Scientists warn of catastrophic consequences if AMOC system, which influences weather worldwide, collapses.
The Atlantic Ocean’s current system, an engine of the Northern Hemisphere’s climate, could be weakening due to climate change, which could have severe consequences for the world’s weather including “extreme cold” in Europe and parts of North America and rising sea levels in parts of the United States, according to a new scientific study.
The Atlantic Meridional Overturning Circulation (AMOC) is part of a large system of ocean currents, known as the Gulf Stream, that transports warm water from the tropics northwards into the North Atlantic.

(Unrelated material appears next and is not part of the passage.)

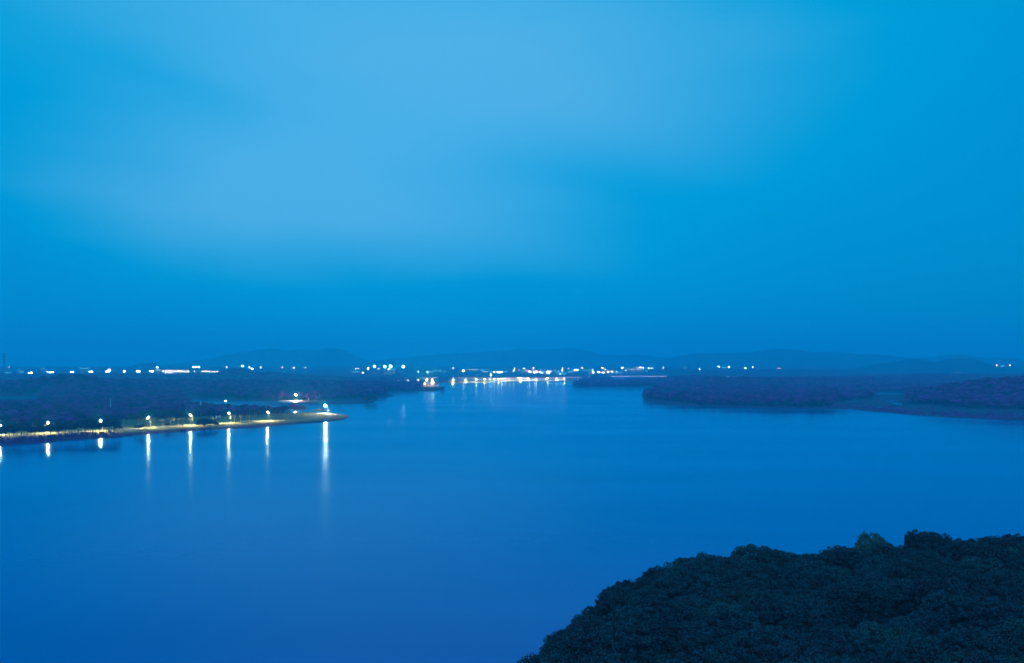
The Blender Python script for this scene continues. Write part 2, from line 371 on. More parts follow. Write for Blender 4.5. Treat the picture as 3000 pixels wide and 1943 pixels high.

“The loss of dynamical stability would imply that the AMOC has approached its critical threshold, beyond which a substantial and in practice likely irreversible transition to the weak mode could occur,” said Niklas Boers at the Potsdam Institute for Climate Impact Research and author of the study published on Thursday.
As the atmosphere warms due to increased greenhouse gas emissions, the surface ocean beneath retains more heat. A potential collapse of the system could have severe consequences for the world’s weather systems, according to the study.
If the AMOC collapsed, it would increase cooling in the Northern Hemisphere, contribute to rising sea levels in the Atlantic, an overall fall in precipitation over Europe and North America and a shift in monsoons in South America and Africa, Britain’s Meteorological or Met Office warned.
In April, the United Nations had warned that the world is on the verge of climate crisis “abyss”, as Secretary-General Antonio Guterres urged countries to “end our war on nature”.
Climate change has been blamed for the extreme weather conditions that has hit parts of the world in recent weeks and months – from the deadly wildfires in Turkey and Greece to the flooding in many parts of Asia including China, where more than 300 died.
Climate models have already shown that the AMOC is at its weakest in more than a 1,000 years.
However, it has not been known whether the weakening is due to a change in circulation or a loss of stability.
The study, published in the journal Nature Climate Change, said the difference is crucial.
By analysing the sea-surface temperature and salinity patterns of the Atlantic Ocean, the study said the weakening of the last century was more likely to be associated with a loss of stability. The scientists said the world should do all it could to keep emissions as low as possible.
“The findings support the assessment that the AMOC decline is not just a fluctuation or a linear response to increasing temperatures but likely means the approaching of a critical threshold beyond which the circulation system could collapse,” Boers said.
Other climate models have said the AMOC will weaken over the coming century but that a collapse before 2100 is unlikely.
A separate study published in the September 2021 edition of the Weather and Climate Extremes journal found that the increases in extreme precipitation after 1996 were caused by greenhouse gases from human activity and a warmer Atlantic Ocean, which creates stronger and more frequent hurricanes.
“Our previous work has shown that Northeast extreme precipitation has increased dramatically over the past 25 years, but this study is among the first to demonstrate that this rise is partially due to anthropogenic climate change,” lead author Huanping Huang, a postdoctoral fellow in the Climate and Ecosystem Sciences Division at Lawrence Berkeley National Laboratory, was quoted as saying by the Dartmouth College article published in the website Phys.org.
“Our results demonstrate that multidecadal variability in Atlantic sea surface temperatures, an important driver of warming in the Atlantic, alongside anthropogenic greenhouse gases and aerosols, also contributed to the increase in Northeast extreme precipitation after 1996,” Huang said.